11.     How do we expect coaches, players and fans to interact with referees?


          A major component of MYB is our referee program which is comprised primarily of student referees (age 12 and above).  This program is important to MYB because the referee program is very effective in teaching these kids about leadership, sportsmanship and appropriate behavior in high pressure situations. 

          We make every effort to ensure the referees in our program are as well trained as possible but many of them are young kids, it may only be the first or second year that they have been referees and they will make mistakes.  Just like coaches and players will make mistakes no matter how much they practice and no matter how long they have been playing the game.

          In MYB, the head coaches are responsible for the behavior of their assistant coaches, players and fans.  They are particularly responsible for their behavior and interaction with referees. 

          Excessive yelling or demonstrative behavior questioning referees rulings will not be tolerated. Coaches need to emphasize to their teams that only the head coach should talk to the referees and players need interact in a courteous and respectful manner toward referees.
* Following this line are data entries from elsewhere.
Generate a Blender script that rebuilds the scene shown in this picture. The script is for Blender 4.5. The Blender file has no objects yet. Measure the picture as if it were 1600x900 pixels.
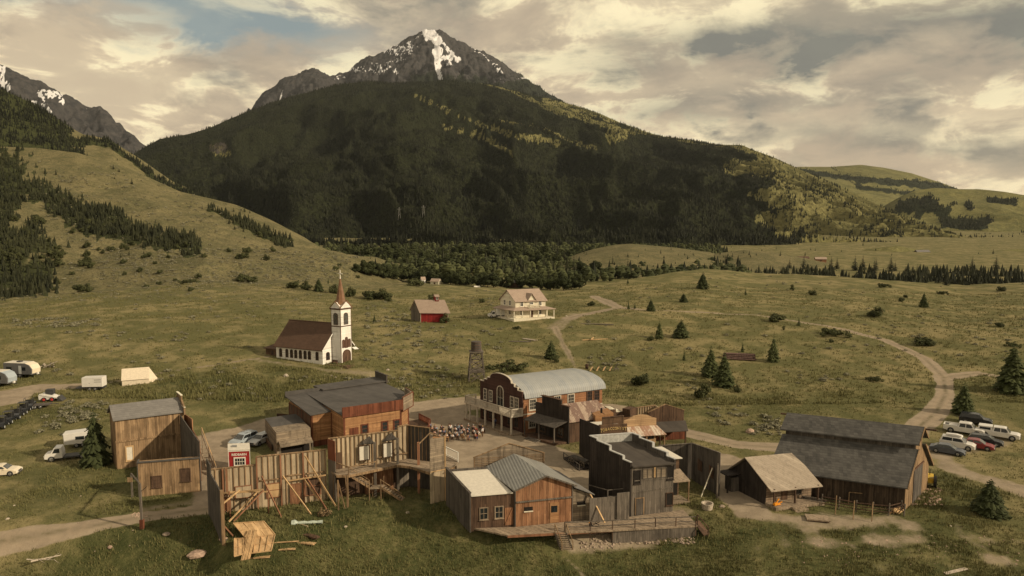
import bpy, math, random
import numpy as np
from mathutils import Vector, Matrix
R = math.radians
rnd = random.Random(7)
C = bpy.context.scene.collection
SC = bpy.context.scene

# ------------------------------------------------------------------ camera, world, sun, exposure
F = 1100.0; TH = math.atan(.1); H = 36.0          # focal length in photo pixels (1600 wide), pitch, camera height
cth, sth = math.cos(TH), math.sin(TH)
cam = bpy.data.cameras.new('camera'); cam_o = bpy.data.objects.new('camera', cam); C.objects.link(cam_o)
cam.sensor_width = 36; cam.lens = 36 * F / 1600; cam.clip_start = 1; cam.clip_end = 60000
cam_o.location = (0, 0, H); cam_o.rotation_euler = (R(90) - TH, 0, 0)
SC.camera = cam_o
SUN_EL, SUN_AZ = 27, -20                          # elevation; azimuth of the sun seen from above, degrees from +X
w = bpy.data.worlds.new('World'); SC.world = w; w.use_nodes = True
sun = bpy.data.lights.new('sun', 'SUN'); sun_o = bpy.data.objects.new('sun', sun); C.objects.link(sun_o)
sun.energy = 4.3; sun.angle = R(1.2); sun.color = (1.0, .82, .57)
sd = Vector((math.cos(R(SUN_AZ)) * math.cos(R(SUN_EL)), math.sin(R(SUN_AZ)) * math.cos(R(SUN_EL)), math.sin(R(SUN_EL))))
sun_o.rotation_euler = sd.to_track_quat('Z', 'Y').to_euler(); sun_o.location = (60, -60, 120)
SC.view_settings.view_transform = 'Standard'; SC.view_settings.look = 'None'
SC.view_settings.exposure = 0.02; SC.view_settings.gamma = 1

class NT:
    """small node-tree helper"""
    def __init__(s, tree): s.t = tree; s.n = tree.nodes; s.l = tree.links
    def add(s, typ, ins=None, **kw):
        nd = s.n.new(typ)
        for k, v in kw.items(): setattr(nd, k, v)
        for k, v in (ins or {}).items():
            so = nd.inputs[k]
            if isinstance(v, bpy.types.NodeSocket): s.l.new(v, so)
            elif v is not None: so.default_value = v
        return nd
    def m(s, op, a, b=None, c=None, clamp=False):
        nd = s.add('ShaderNodeMath', operation=op, use_clamp=clamp)
        for i, v in enumerate((a, b, c)):
            if v is None: continue
            if isinstance(v, bpy.types.NodeSocket): s.l.new(v, nd.inputs[i])
            else: nd.inputs[i].default_value = v
        return nd.outputs[0]
    def mix(s, f, a, b, blend='MIX'):
        nd = s.add('ShaderNodeMix', data_type='RGBA', blend_type=blend)
        for i, v in ((0, f), (6, a), (7, b)):
            if isinstance(v, bpy.types.NodeSocket): s.l.new(v, nd.inputs[i])
            elif i == 0: nd.inputs[0].default_value = v
            else: nd.inputs[i].default_value = (*v, 1) if len(v) == 3 else v
        return nd.outputs[2]
    def mr(s, v, a, b, c=0, d=1, smooth=True):
        nd = s.add('ShaderNodeMapRange', {'Value': v, 'From Min': a, 'From Max': b, 'To Min': c, 'To Max': d}, clamp=True)
        if smooth: nd.interpolation_type = 'SMOOTHSTEP'
        return nd.outputs[0]
    def noise(s, vec, scale, det=4, rough=.55, dist=0):
        return s.add('ShaderNodeTexNoise', {'Vector': vec, 'Scale': scale, 'Detail': det, 'Roughness': rough, 'Distortion': dist}).outputs[0]
    def vmul(s, vec, v):
        return s.add('ShaderNodeVectorMath', {0: vec, 1: v}, operation='MULTIPLY').outputs[0]

def build_world():
    t = NT(w.node_tree)
    for n in list(t.n): t.n.remove(n)
    STR = .1
    out = t.add('ShaderNodeOutputWorld'); bg = t.add('ShaderNodeBackground'); bg.inputs[1].default_value = STR
    t.l.new(bg.outputs[0], out.inputs[0])
    sky = t.add('ShaderNodeTexSky', sky_type='NISHITA'); sky.sun_disc = False
    sky.sun_elevation = R(SUN_EL); sky.sun_rotation = R(90 - SUN_AZ); sky.dust_density = 2.0; sky.altitude = 1500
    co = t.add('ShaderNodeTexCoord').outputs['Generated']
    sp = t.add('ShaderNodeSeparateXYZ', {0: co})
    x, y, z = sp.outputs
    zz = t.m('ADD', t.m('MAXIMUM', z, 0.0), .22)
    pl = t.add('ShaderNodeCombineXYZ', {0: t.m('DIVIDE', x, zz), 1: t.m('DIVIDE', y, zz), 2: .3}).outputs[0]
    n1 = t.m('ADD', t.m('MULTIPLY', t.noise(t.vmul(pl, (1.0, .8, 1)), 1.05, 8, .58, .6), .45), t.m('MULTIPLY', t.noise(t.vmul(co, (3.2, 3.2, 8.5)), 1.25, 8, .6, .3), .55))       # cloud masses
    n2 = t.noise(t.vmul(co, (6.5, 6.5, 15)), 1.35, 9, .6, .35)          # billows
    n3 = t.noise(pl, .55, 3, .5)
    # directions of the large masses: azimuth / elevation
    az = t.m('ARCTAN2', x, y); el = t.m('ARCSINE', z)
    def blob(a0, e0, wa, we):
        a = t.m('DIVIDE', t.m('SUBTRACT', t.m('ADD', az, t.m('MULTIPLY', t.m('SUBTRACT', n2, .5), .25)), a0), wa)
        e = t.m('DIVIDE', t.m('SUBTRACT', t.m('ADD', el, t.m('MULTIPLY', t.m('SUBTRACT', n2, .5), .12)), e0), we)
        r2 = t.m('ADD', t.m('MULTIPLY', a, a), t.m('MULTIPLY', e, e))
        return t.m('EXPONENT', t.m('MULTIPLY', r2, -1.0))
    def ae(px, py): return math.atan((px - 800) / F), math.atan((340 - py) / F)
    def B_(px, py, wx, wy): a, e = ae(px, py); return blob(a, e, wx / F, wy / F)
    clear = B_(235, 25, 190, 40); clear = t.m('ADD', clear, t.m('MULTIPLY', B_(430, 75, 130, 30), .95))
    clear = t.m('MAXIMUM', clear, t.m('MULTIPLY', t.mr(n1, .34, .22), .8))
    dark = t.m('MULTIPLY', B_(1500, 95, 380, 44), 1.35)
    for p in ((1080, 175, 110, 26, .55), (1260, 180, 200, 16, .5), (1500, 250, 130, 14, .5), (200, 85, 55, 14, .35), (1180, 70, 100, 18, .4), (985, 120, 60, 30, .3), (700, 8, 120, 26, .25), (360, 138, 50, 10, .25)):
        dark = t.m('ADD', dark, t.m('MULTIPLY', B_(*p[:4]), p[4]))
    lit = t.m('MULTIPLY', B_(262, 62, 42, 22), 1.3)
    for p in ((925, 90, 45, 12, .7), (1480, 18, 120, 16, .6), (1260, 45, 180, 26, .55), (1200, 110, 60, 16, .5), (1540, 245, 60, 20, .9), (1320, 232, 200, 14, .6), (1000, 40, 160, 40, .45), (200, 165, 130, 26, .3), (500, 90, 50, 16, .35), (1250, 215, 300, 16, .4)):
        lit = t.m('ADD', lit, t.m('MULTIPLY', B_(*p[:4]), p[4]))
    dk = t.m('ADD', t.m('MULTIPLY', t.mr(t.m('ADD', n1, t.m('MULTIPLY', t.m('SUBTRACT', n2, .5), .35)), .49, .62), .62), t.m('MULTIPLY', dark, t.mr(t.m('ADD', t.m('MULTIPLY', n1, .5), t.m('MULTIPLY', n2, .5)), .38, .56, .55, 1.0)), clamp=True)
    dk = t.m('MULTIPLY', dk, .95)
    k = 1 / STR
    cream = tuple(v * k for v in (.82, .655, .43)); grey = tuple(v * k for v in (.175, .182, .165)); brt = tuple(v * k for v in (1.10, .95, .60)); blue = tuple(v * k for v in (.27, .325, .29))
    cream2 = tuple(v * k for v in (.50, .40, .285))
    c = t.mix(t.m('ADD', t.m('MULTIPLY', t.mr(n2, .44, .54), .6), t.m('MULTIPLY', t.mr(n1, .54, .44), .5), clamp=True), cream2, cream)
    c = t.mix(t.m('MULTIPLY', lit, t.mr(n2, .3, .6), clamp=True), c, brt)
    c = t.mix(t.m('MULTIPLY', t.mr(n2, .485, .56), t.mr(n1, .55, .45)), c, brt)
    c = t.mix(dk, c, grey)
    skyc = t.mix(.75, sky.outputs[0], (*blue, 1))
    c = t.mix(t.m('MINIMUM', clear, .95), c, skyc)
    # warm light low over the hills, slightly duller towards the zenith
    lo = t.mr(el, .0, .16, 1, 0)
    c = t.mix(t.m('MULTIPLY', lo, .35), c, tuple(v * k for v in (.78, .59, .36)))
    c = t.mix(t.mr(el, .30, .7, 0, .6), c, tuple(v * k for v in (.40, .36, .30)))
    # below the horizon: ground-coloured
    c = t.mix(t.mr(z, -.02, -.08), c, tuple(v * k for v in (.08, .07, .04)))
    t.l.new(c, bg.inputs[0])
build_world()

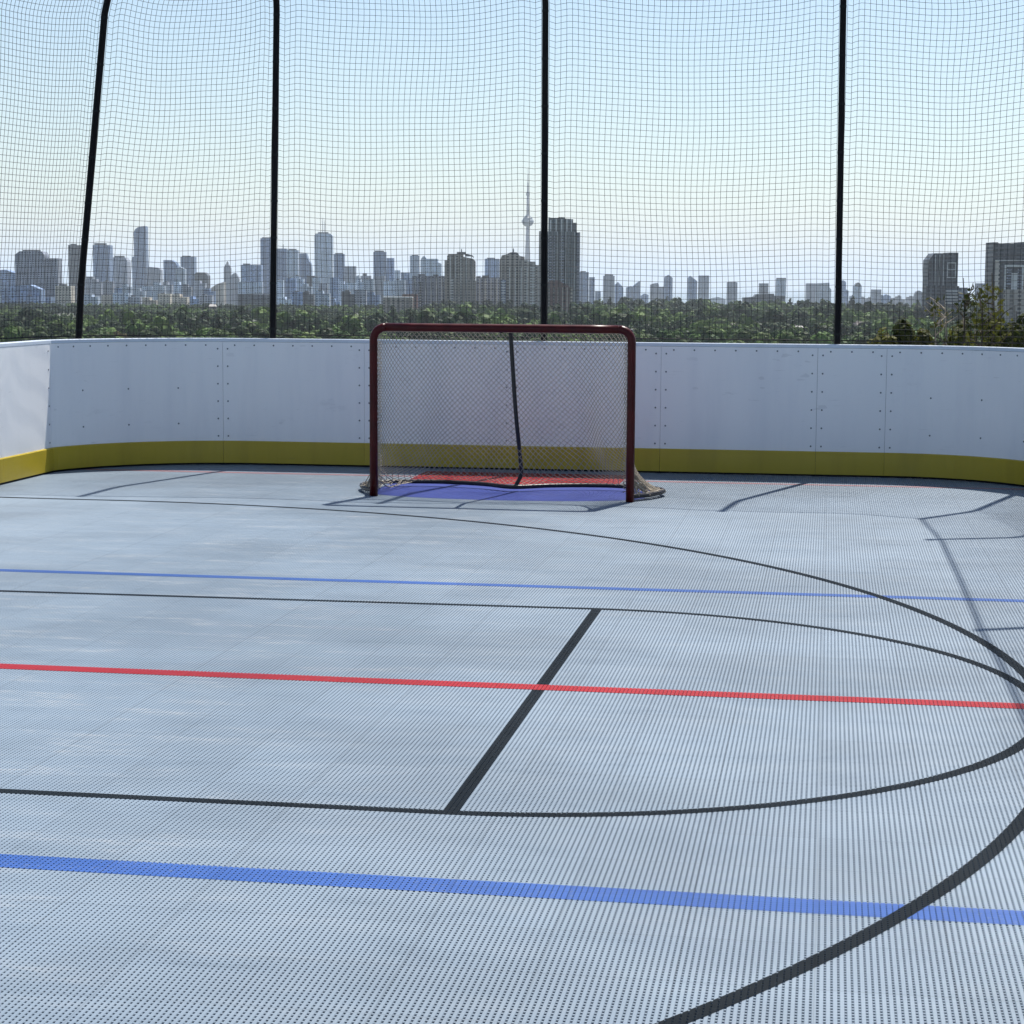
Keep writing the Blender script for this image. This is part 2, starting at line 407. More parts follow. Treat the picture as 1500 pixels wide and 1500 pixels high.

          Coaches should talk with referees during time outs, time between quarters or half time and work with the referees if they think specific issues need to be addressed during the game (i.e., calling more fouls).  There is no reason why a coach cannot ask the referee a reasonable question and expect a reasonable response.  Coaches need to understand, however, that yelling at young referees will not likely result in them calling more fouls are getting more control of a game but they are more likely to react by swallowing their whistle and calling nothing.

          If coaches believe referees are not calling a good game or need additional training/guidance to ref their league they should notify their AGC.  The AGC will contact the referee coordinator who will work with the referee.

          It is MYB’s belief that coaches have the greatest impact on the control of a game.  A coach who works with the referees, who teaches their team to respect the referees and who makes their fans responsible for their behavior will have far more impact on the temperament of the game than any referee.